What we connect with are the characters and their emotional journeys. Sometimes those journeys can be incremental (consider long-running TV shows like Bones and House), with the characters being nudged very slowly along their arcs. In such cases, individual episodes (or even entire novels, in action-heavy genres) don't necessarily have a full emotional arc for each MC. Often, stories like these rely on the emotional journeys of temporary side characters to draw us in and evoke that sense of fulfillment for individual episodes. Nevertheless, when you take the story as a whole—the entire series—the characters absolutely do grow and change over time. Or they intentionally and stubbornly choose not to, which can be the point of their story. But that journey is what draws us in. 

For example, with a romance, the story is never about the mechanics of how two people meet, or a list of what dates they go on.
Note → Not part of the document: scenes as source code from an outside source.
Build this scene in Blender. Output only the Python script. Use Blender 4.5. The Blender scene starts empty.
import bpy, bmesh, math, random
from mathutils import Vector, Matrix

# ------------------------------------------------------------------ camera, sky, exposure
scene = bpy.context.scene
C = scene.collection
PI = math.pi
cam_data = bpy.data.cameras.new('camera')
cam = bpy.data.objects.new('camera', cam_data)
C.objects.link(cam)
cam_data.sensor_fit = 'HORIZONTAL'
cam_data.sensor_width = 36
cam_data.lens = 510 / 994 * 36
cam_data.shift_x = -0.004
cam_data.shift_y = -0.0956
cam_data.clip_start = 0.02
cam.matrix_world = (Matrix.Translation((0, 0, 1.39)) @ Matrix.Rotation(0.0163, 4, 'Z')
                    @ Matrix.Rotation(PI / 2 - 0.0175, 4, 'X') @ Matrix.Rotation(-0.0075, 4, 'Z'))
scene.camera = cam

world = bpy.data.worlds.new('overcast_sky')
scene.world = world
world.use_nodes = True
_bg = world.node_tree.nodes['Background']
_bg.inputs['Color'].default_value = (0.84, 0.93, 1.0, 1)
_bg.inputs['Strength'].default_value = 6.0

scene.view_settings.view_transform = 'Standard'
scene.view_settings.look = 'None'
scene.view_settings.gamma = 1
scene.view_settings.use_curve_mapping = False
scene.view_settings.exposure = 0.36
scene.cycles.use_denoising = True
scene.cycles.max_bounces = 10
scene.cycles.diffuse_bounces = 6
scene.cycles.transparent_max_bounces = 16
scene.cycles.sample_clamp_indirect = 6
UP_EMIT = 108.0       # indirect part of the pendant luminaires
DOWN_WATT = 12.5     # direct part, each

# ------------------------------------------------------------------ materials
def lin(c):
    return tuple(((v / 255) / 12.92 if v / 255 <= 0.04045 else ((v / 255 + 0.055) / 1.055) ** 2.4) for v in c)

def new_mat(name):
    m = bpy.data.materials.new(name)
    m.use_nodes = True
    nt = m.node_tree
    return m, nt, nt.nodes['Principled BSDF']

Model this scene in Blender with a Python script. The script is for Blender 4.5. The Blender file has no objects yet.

The story is how these people influence one another, leading to personal growth for each of them that allows them to come together as a healthy couple we can trust to navigate the future together. This is true for a positive romance arc in any genre.

A negative romance arc would result in the romantic relationship ending, but it's still not simply a list of conflicts or fights that happen. Rather, it's the emotional impact of those interactions on your characters, and the choices they make as a result.

Regardless of whether there's romance involved, nailing the character's arc—and how it's impacted by the plot—is integral to writing a satisfying story. Obstacles need to be engaged with (even if they're not overcome), and false beliefs need to be confronted, allowing the character to grow and learn as a result.

Sometimes, particularly with negative arcs, characters do refuse to change. To make such stories fulfilling, often the character must be left facing believable—even devastating—consequences. 

It is the seamless combination of external events (plot points) and compelling internal character arcs that creates engaging stories people can't put down—and will want to rave about and reread. 

So by all means, plan out your plot. Fill in the action beats in your favorite beat sheet or outline system. But remember to root those external events in the foundation of your characters. Because the plot isn't the story. Without those well-developed characters, a plot is just a sequence of events.